>> Begin
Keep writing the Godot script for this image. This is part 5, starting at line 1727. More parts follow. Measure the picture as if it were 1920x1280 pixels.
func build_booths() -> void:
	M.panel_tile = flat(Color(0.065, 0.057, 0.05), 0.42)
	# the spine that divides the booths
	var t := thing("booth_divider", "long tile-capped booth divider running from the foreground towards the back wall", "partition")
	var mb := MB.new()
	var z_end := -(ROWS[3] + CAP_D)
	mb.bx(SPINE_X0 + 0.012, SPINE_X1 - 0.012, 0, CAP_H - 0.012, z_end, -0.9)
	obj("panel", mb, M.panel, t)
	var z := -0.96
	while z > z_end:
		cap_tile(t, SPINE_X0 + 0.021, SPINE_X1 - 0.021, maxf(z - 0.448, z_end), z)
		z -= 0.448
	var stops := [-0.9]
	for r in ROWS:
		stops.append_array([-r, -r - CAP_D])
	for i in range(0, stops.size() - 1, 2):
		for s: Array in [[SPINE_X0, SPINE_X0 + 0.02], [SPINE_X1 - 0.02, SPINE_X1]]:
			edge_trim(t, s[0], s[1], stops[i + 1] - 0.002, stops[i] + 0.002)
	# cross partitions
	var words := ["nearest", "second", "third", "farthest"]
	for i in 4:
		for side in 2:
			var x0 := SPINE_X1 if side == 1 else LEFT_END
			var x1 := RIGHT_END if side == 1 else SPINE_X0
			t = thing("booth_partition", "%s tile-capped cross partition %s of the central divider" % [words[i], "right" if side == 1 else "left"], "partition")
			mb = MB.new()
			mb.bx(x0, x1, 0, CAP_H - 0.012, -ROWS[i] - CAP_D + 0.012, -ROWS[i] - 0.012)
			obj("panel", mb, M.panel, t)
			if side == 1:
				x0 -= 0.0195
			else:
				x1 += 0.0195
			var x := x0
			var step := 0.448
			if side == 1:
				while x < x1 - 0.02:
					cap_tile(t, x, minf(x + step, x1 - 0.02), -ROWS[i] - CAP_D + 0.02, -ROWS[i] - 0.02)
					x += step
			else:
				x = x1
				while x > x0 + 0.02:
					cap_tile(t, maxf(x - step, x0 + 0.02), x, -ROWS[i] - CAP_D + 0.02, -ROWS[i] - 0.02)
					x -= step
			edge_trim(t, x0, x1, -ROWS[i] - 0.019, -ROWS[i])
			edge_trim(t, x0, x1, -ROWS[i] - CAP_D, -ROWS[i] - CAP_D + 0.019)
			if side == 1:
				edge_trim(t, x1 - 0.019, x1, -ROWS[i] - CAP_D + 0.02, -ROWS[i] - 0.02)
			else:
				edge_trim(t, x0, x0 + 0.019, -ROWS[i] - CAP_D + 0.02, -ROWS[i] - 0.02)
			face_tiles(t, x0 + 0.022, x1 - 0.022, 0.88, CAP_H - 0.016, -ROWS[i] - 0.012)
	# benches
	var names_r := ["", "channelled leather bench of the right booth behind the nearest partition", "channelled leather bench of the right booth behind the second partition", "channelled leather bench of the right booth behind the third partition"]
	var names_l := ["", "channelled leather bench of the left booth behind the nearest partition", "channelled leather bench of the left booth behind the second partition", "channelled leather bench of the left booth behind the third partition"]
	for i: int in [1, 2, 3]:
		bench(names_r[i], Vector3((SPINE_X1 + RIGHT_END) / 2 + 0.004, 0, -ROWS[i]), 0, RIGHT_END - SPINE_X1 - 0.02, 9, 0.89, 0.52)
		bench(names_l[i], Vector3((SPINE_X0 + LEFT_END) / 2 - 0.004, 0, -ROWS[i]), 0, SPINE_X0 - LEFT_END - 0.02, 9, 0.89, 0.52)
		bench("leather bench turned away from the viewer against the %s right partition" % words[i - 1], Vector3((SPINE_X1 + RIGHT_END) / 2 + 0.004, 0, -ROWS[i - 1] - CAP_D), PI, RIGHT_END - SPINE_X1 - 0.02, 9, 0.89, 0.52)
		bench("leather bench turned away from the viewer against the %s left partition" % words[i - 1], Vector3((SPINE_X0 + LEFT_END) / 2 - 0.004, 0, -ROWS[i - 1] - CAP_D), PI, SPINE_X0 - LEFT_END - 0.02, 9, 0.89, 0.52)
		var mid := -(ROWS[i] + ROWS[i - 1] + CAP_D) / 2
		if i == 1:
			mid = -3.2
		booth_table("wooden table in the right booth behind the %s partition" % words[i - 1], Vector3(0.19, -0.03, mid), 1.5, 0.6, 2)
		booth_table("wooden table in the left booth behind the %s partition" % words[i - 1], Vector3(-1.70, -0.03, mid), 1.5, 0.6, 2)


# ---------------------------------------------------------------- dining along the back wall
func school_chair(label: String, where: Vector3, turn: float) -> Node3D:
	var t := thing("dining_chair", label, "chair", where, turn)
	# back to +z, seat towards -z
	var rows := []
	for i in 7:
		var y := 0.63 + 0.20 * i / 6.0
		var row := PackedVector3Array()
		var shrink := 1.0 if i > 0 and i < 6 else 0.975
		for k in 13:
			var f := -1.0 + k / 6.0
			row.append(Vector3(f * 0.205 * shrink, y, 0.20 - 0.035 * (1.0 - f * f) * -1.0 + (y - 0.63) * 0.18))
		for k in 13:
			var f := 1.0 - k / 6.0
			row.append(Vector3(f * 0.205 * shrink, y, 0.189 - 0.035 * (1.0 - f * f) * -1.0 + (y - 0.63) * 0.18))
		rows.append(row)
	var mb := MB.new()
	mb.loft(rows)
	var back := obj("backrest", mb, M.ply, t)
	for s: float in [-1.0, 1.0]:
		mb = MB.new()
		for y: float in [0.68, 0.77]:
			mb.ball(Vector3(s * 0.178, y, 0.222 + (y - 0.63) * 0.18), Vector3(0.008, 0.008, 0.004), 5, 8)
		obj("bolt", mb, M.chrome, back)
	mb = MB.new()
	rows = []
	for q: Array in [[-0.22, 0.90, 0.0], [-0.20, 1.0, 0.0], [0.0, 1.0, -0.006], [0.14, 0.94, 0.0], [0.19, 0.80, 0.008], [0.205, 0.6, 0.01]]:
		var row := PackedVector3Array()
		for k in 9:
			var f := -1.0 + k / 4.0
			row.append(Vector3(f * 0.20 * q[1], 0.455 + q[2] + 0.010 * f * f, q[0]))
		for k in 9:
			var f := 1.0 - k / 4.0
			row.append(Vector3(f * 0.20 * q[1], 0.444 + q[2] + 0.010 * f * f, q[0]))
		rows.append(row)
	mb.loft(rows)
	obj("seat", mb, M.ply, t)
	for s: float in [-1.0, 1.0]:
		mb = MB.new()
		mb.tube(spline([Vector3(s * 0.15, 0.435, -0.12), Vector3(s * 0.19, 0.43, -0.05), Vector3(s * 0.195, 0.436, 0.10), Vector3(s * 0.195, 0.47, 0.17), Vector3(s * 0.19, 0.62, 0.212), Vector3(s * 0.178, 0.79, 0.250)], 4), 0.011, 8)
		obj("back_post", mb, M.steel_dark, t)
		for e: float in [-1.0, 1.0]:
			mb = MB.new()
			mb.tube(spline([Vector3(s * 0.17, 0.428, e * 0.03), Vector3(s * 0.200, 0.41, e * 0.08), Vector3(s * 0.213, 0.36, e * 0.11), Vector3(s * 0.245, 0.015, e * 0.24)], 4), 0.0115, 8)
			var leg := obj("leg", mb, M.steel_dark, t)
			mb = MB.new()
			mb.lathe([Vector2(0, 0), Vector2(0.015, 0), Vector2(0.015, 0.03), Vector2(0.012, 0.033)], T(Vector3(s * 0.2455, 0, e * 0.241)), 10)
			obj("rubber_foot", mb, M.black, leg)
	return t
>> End
# What needs to be done:
Reproduce the complete set of lines precisely as supplied.

# Worked answer:
Keep writing the Godot script for this image. This is part 5, starting at line 1727. More parts follow. Measure the picture as if it were 1920x1280 pixels.
func build_booths() -> void:
	M.panel_tile = flat(Color(0.065, 0.057, 0.05), 0.42)
	# the spine that divides the booths
	var t := thing("booth_divider", "long tile-capped booth divider running from the foreground towards the back wall", "partition")
	var mb := MB.new()
	var z_end := -(ROWS[3] + CAP_D)
	mb.bx(SPINE_X0 + 0.012, SPINE_X1 - 0.012, 0, CAP_H - 0.012, z_end, -0.9)
	obj("panel", mb, M.panel, t)
	var z := -0.96
	while z > z_end:
		cap_tile(t, SPINE_X0 + 0.021, SPINE_X1 - 0.021, maxf(z - 0.448, z_end), z)
		z -= 0.448
	var stops := [-0.9]
	for r in ROWS:
		stops.append_array([-r, -r - CAP_D])
	for i in range(0, stops.size() - 1, 2):
		for s: Array in [[SPINE_X0, SPINE_X0 + 0.02], [SPINE_X1 - 0.02, SPINE_X1]]:
			edge_trim(t, s[0], s[1], stops[i + 1] - 0.002, stops[i] + 0.002)
	# cross partitions
	var words := ["nearest", "second", "third", "farthest"]
	for i in 4:
		for side in 2:
			var x0 := SPINE_X1 if side == 1 else LEFT_END
			var x1 := RIGHT_END if side == 1 else SPINE_X0
			t = thing("booth_partition", "%s tile-capped cross partition %s of the central divider" % [words[i], "right" if side == 1 else "left"], "partition")
			mb = MB.new()
			mb.bx(x0, x1, 0, CAP_H - 0.012, -ROWS[i] - CAP_D + 0.012, -ROWS[i] - 0.012)
			obj("panel", mb, M.panel, t)
			if side == 1:
				x0 -= 0.0195
			else:
				x1 += 0.0195
			var x := x0
			var step := 0.448
			if side == 1:
				while x < x1 - 0.02:
					cap_tile(t, x, minf(x + step, x1 - 0.02), -ROWS[i] - CAP_D + 0.02, -ROWS[i] - 0.02)
					x += step
			else:
				x = x1
				while x > x0 + 0.02:
					cap_tile(t, maxf(x - step, x0 + 0.02), x, -ROWS[i] - CAP_D + 0.02, -ROWS[i] - 0.02)
					x -= step
			edge_trim(t, x0, x1, -ROWS[i] - 0.019, -ROWS[i])
			edge_trim(t, x0, x1, -ROWS[i] - CAP_D, -ROWS[i] - CAP_D + 0.019)
			if side == 1:
				edge_trim(t, x1 - 0.019, x1, -ROWS[i] - CAP_D + 0.02, -ROWS[i] - 0.02)
			else:
				edge_trim(t, x0, x0 + 0.019, -ROWS[i] - CAP_D + 0.02, -ROWS[i] - 0.02)
			face_tiles(t, x0 + 0.022, x1 - 0.022, 0.88, CAP_H - 0.016, -ROWS[i] - 0.012)
	# benches
	var names_r := ["", "channelled leather bench of the right booth behind the nearest partition", "channelled leather bench of the right booth behind the second partition", "channelled leather bench of the right booth behind the third partition"]
	var names_l := ["", "channelled leather bench of the left booth behind the nearest partition", "channelled leather bench of the left booth behind the second partition", "channelled leather bench of the left booth behind the third partition"]
	for i: int in [1, 2, 3]:
		bench(names_r[i], Vector3((SPINE_X1 + RIGHT_END) / 2 + 0.004, 0, -ROWS[i]), 0, RIGHT_END - SPINE_X1 - 0.02, 9, 0.89, 0.52)
		bench(names_l[i], Vector3((SPINE_X0 + LEFT_END) / 2 - 0.004, 0, -ROWS[i]), 0, SPINE_X0 - LEFT_END - 0.02, 9, 0.89, 0.52)
		bench("leather bench turned away from the viewer against the %s right partition" % words[i - 1], Vector3((SPINE_X1 + RIGHT_END) / 2 + 0.004, 0, -ROWS[i - 1] - CAP_D), PI, RIGHT_END - SPINE_X1 - 0.02, 9, 0.89, 0.52)
		bench("leather bench turned away from the viewer against the %s left partition" % words[i - 1], Vector3((SPINE_X0 + LEFT_END) / 2 - 0.004, 0, -ROWS[i - 1] - CAP_D), PI, SPINE_X0 - LEFT_END - 0.02, 9, 0.89, 0.52)
		var mid := -(ROWS[i] + ROWS[i - 1] + CAP_D) / 2
		if i == 1:
			mid = -3.2
		booth_table("wooden table in the right booth behind the %s partition" % words[i - 1], Vector3(0.19, -0.03, mid), 1.5, 0.6, 2)
		booth_table("wooden table in the left booth behind the %s partition" % words[i - 1], Vector3(-1.70, -0.03, mid), 1.5, 0.6, 2)


# ---------------------------------------------------------------- dining along the back wall
func school_chair(label: String, where: Vector3, turn: float) -> Node3D:
	var t := thing("dining_chair", label, "chair", where, turn)
	# back to +z, seat towards -z
	var rows := []
	for i in 7:
		var y := 0.63 + 0.20 * i / 6.0
		var row := PackedVector3Array()
		var shrink := 1.0 if i > 0 and i < 6 else 0.975
		for k in 13:
			var f := -1.0 + k / 6.0
			row.append(Vector3(f * 0.205 * shrink, y, 0.20 - 0.035 * (1.0 - f * f) * -1.0 + (y - 0.63) * 0.18))
		for k in 13:
			var f := 1.0 - k / 6.0
			row.append(Vector3(f * 0.205 * shrink, y, 0.189 - 0.035 * (1.0 - f * f) * -1.0 + (y - 0.63) * 0.18))
		rows.append(row)
	var mb := MB.new()
	mb.loft(rows)
	var back := obj("backrest", mb, M.ply, t)
	for s: float in [-1.0, 1.0]:
		mb = MB.new()
		for y: float in [0.68, 0.77]:
			mb.ball(Vector3(s * 0.178, y, 0.222 + (y - 0.63) * 0.18), Vector3(0.008, 0.008, 0.004), 5, 8)
		obj("bolt", mb, M.chrome, back)
	mb = MB.new()
	rows = []
	for q: Array in [[-0.22, 0.90, 0.0], [-0.20, 1.0, 0.0], [0.0, 1.0, -0.006], [0.14, 0.94, 0.0], [0.19, 0.80, 0.008], [0.205, 0.6, 0.01]]:
		var row := PackedVector3Array()
		for k in 9:
			var f := -1.0 + k / 4.0
			row.append(Vector3(f * 0.20 * q[1], 0.455 + q[2] + 0.010 * f * f, q[0]))
		for k in 9:
			var f := 1.0 - k / 4.0
			row.append(Vector3(f * 0.20 * q[1], 0.444 + q[2] + 0.010 * f * f, q[0]))
		rows.append(row)
	mb.loft(rows)
	obj("seat", mb, M.ply, t)
	for s: float in [-1.0, 1.0]:
		mb = MB.new()
		mb.tube(spline([Vector3(s * 0.15, 0.435, -0.12), Vector3(s * 0.19, 0.43, -0.05), Vector3(s * 0.195, 0.436, 0.10), Vector3(s * 0.195, 0.47, 0.17), Vector3(s * 0.19, 0.62, 0.212), Vector3(s * 0.178, 0.79, 0.250)], 4), 0.011, 8)
		obj("back_post", mb, M.steel_dark, t)
		for e: float in [-1.0, 1.0]:
			mb = MB.new()
			mb.tube(spline([Vector3(s * 0.17, 0.428, e * 0.03), Vector3(s * 0.200, 0.41, e * 0.08), Vector3(s * 0.213, 0.36, e * 0.11), Vector3(s * 0.245, 0.015, e * 0.24)], 4), 0.0115, 8)
			var leg := obj("leg", mb, M.steel_dark, t)
			mb = MB.new()
			mb.lathe([Vector2(0, 0), Vector2(0.015, 0), Vector2(0.015, 0.03), Vector2(0.012, 0.033)], T(Vector3(s * 0.2455, 0, e * 0.241)), 10)
			obj("rubber_foot", mb, M.black, leg)
	return t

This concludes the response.